It’s not just about an elderly woman passing away from e.coli. When you read elderly woman, our society depicts a picture of a frail 82-year-old woman at the end of her life.

In fact, Corry Van Der Linde was full of life before being poisoned by e.coli.

It is about a mother of three, a grandmother of 20, a great-grandmother of 38 and a wife of almost 60 years. It’s about a healthy, robust woman that was nowhere near ready to die.

Somehow, it was less of a tragedy because she was 82 and not 18. The fact remains, that the last few weeks of Corry’s life were horrific.

Our life will remain incomplete without the media. The newspaper is just one avenue through which to get information.

The common people believe the news given by the media. So that is why it is so important to be careful with words.

The word elderly has a visual connotation of weak, lived a full life or even an “oh well” attitude. There is no respect given to our elderly in some cases.

We comfort ourselves by using the word elderly as if it is not as bad as it could have been. Corry was not ready to die.

This was a feisty woman who held her own in many ways.

Yet the media nonchalantly depicts her as an elderly woman. Why? Do we, the readers, need to know the details of being elderly. A human life is a human life.

Corry had a zeal for life prior to this horrible incident. She was a jokester and always had something to say to make you laugh.

They were actively involved in their church, enjoyed visiting friends and were simple God-fearing people.

A relationship between a son and mother had been restored over the past couple of years. Where there was once pain and sorrow, was now love and laughter.

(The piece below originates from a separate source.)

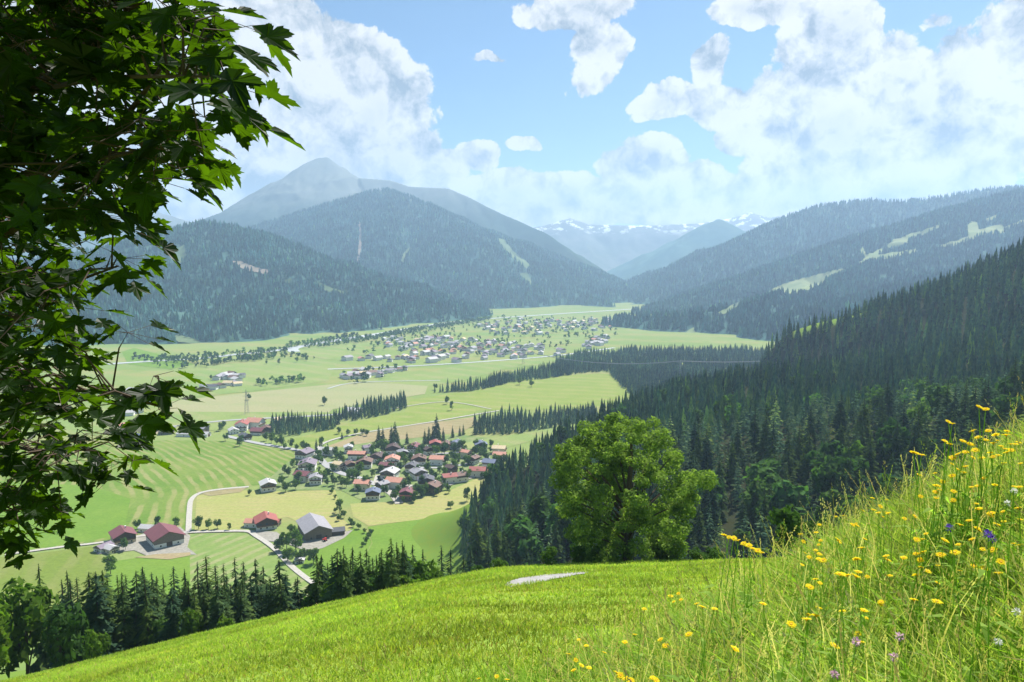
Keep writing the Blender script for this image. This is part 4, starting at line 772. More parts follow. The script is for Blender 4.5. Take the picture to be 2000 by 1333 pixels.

Dick says, “I used to walk into her home in the morning and the joke was there was no chat until the first coffee was poured. I will miss that.” With tears streaming down his face, Dick says, “It’s about the very little time I had to do what I wanted to do with my mom.”

Corry Van Der Lind’s life was ended too early and the whole one line about elderly “just doesn’t cut the cheese,” spoke Dick Van Der Linde.